Tratarlo como anomalía —como un suceso— nos resulta intranquilizador. Y tendemos a buscarle un marco, un fenómeno, una avería social, un error del sistema, que lo explique. Hoy se lee en los editoriales de la prensa: “Lo sucedido tiene que hacer reflexionar a toda la sociedad”. ¿Sobre qué, exactamente, si apenas sabemos nada del niño homicida? Nos obligamos a creer que un suceso, por inédito que sea, tiene que formar parte de una tendencia social: a la mayor agresividad de los estudiantes en los centros, decimos, a la desatención de los padres en casa, a la afición por los videojuegos violentos. Sale el ministro del Interior, responsable de la seguridad en las calles, a invitarnos -o a ordenarnos— que reflexionemos sobre los valores que le estamos inculcando a nuestros jóvenes. ¿De qué valores habla? ¿Estamos inculcando acaso el valor de construirse una ballesta e ir al colegio a matar personas? ¿Quiénes y dónde?
Algo hay que decir, claro, para hacer del suceso el detonante de un debate. Tiene que haber fallado algo —nos decimos—, porque si nada falla estas cosas no pasan. Pudo fallar la receptividad de los profesores a esos signos que indican que un alumno tiene un serio problema de adaptación —serio, porque el adolescente, por definición, tiende a desafiar la adaptación y la norma—-, tuvo que fallar el colegio, o los psicólogos, o el sistema educativo en su conjunto. Necesitamos pensar que hay una tecla que tocar —-más psicólogos en los institutos, menos violencia en las películas, más vida real y menos facebook—, una tecla que sirva para garantizar que nunca más suceda. Necesitamos creer que siempre hay una ley que cambiar, una norma que, al modificarla, cauteriza la herida y permite que padres, alumnos, profesores, vuelvan a clase confiados. Quizá la ley del menor, o la ley educativa, o alguna ley porque alguna tendrá que haber fallado.
Tiene que haber algo sobre lo que debatir porque reducirlo todo al individuo íntimamente indescifrable que en ocasiones nos sorprende por su crueldad, su insensibilidad, su violencia —sí, también con trece años—- dejarlo todo ahí nos genera más desasosiego.
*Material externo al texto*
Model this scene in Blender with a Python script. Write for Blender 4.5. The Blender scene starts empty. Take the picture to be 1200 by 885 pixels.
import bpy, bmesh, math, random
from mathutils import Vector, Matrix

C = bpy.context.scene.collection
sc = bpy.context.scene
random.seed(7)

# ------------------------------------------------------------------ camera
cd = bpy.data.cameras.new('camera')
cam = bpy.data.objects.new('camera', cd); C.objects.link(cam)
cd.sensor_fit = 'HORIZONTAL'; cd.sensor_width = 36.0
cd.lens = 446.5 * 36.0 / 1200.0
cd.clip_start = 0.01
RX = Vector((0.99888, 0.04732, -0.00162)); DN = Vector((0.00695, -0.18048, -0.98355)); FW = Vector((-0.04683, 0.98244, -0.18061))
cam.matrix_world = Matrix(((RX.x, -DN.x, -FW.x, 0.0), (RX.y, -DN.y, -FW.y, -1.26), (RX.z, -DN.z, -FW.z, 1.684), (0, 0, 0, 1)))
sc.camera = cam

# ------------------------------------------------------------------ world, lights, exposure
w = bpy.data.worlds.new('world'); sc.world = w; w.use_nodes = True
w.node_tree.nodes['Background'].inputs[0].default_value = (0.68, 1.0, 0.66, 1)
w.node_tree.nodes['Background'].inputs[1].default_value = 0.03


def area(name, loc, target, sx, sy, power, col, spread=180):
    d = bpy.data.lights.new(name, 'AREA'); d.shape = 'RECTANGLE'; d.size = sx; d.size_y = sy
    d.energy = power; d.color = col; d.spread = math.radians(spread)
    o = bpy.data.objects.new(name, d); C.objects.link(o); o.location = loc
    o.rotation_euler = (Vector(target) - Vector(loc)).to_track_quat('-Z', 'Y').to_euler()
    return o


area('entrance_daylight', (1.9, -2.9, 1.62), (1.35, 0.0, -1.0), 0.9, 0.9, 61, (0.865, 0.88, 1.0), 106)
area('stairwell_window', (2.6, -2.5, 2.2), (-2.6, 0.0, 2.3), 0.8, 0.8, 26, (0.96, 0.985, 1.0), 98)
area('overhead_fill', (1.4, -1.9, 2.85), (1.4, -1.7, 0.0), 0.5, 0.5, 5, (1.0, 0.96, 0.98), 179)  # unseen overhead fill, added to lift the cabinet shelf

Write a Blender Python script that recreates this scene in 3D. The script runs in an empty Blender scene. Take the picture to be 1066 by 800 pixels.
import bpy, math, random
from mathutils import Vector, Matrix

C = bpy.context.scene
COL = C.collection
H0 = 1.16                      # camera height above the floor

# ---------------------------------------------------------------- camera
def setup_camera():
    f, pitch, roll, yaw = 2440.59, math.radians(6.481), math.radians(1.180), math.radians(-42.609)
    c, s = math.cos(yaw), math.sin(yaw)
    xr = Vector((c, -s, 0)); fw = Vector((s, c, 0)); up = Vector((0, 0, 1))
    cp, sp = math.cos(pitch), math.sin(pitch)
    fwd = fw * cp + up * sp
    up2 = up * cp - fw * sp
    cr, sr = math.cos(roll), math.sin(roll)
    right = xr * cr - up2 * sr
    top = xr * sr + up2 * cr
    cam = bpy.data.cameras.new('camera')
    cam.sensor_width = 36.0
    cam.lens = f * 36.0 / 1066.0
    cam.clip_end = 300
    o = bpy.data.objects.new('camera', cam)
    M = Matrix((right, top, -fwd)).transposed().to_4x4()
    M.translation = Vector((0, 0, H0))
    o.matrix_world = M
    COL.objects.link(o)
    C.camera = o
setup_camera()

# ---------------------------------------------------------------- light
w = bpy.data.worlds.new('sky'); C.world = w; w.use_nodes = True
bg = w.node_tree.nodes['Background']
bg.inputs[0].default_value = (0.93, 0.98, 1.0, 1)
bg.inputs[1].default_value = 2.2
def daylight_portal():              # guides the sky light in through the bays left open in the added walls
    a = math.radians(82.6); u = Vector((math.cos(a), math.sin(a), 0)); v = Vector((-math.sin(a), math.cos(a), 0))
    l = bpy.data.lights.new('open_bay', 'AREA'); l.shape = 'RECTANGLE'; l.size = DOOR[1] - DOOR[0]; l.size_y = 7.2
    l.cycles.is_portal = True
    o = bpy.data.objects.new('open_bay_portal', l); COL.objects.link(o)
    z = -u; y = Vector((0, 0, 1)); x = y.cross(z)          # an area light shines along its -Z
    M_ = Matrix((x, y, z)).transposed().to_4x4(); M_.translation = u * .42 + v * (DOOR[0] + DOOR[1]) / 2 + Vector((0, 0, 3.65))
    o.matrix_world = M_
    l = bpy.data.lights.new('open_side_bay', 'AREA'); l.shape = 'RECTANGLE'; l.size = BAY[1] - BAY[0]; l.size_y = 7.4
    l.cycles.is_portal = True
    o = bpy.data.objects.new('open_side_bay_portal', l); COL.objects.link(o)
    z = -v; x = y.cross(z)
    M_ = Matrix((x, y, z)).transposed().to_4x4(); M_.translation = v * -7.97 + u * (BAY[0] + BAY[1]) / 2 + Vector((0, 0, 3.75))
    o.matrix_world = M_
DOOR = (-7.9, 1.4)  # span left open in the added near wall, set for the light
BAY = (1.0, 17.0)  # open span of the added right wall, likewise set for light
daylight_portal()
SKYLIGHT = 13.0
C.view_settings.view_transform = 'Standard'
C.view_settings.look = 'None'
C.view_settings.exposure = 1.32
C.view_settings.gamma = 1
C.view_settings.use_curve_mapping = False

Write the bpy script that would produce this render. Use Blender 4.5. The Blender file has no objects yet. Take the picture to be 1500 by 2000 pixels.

El crimen de Barcelona eleva a un nivel insólito la violencia escolar, dice hoy la primera de El País. Nivel máximo de violencia, desde luego, bien lo sabe —-y lo sufre— para la familia de Abel, el profesor asesinado, pero nivel máximo reducido, que se sepa, a este episodio concreto. De una mañana concreta de un centro escolar concreto y con un único individuo —niño individuo— como concreto homicida. Que un adolescente haya matado ayer a un profesor no significa que nuestro sistema educativo esté infiltrado de estudiantes homicidas, no significa que los padres de chavales de trece años en España estéis criando seres inadaptados y violentos —no lo estáis haciendo—, no significa que sucesos tan estremecedores como éste se estén produciendo, por una avería social aguda, todos los días.
El estremedor crimen de ayer no es consecuencia de la ley de educación, la laxitud de los padres o la precariedad laboral de los maestros. Y tampoco de que un niño no pueda ser tratado como autor de un delito.
Hay niños que, un buen día, matan. Ocurre. Es verdad, ocurre. Y aunque nos resistamos a creerlo, eso no los convierte en adultos.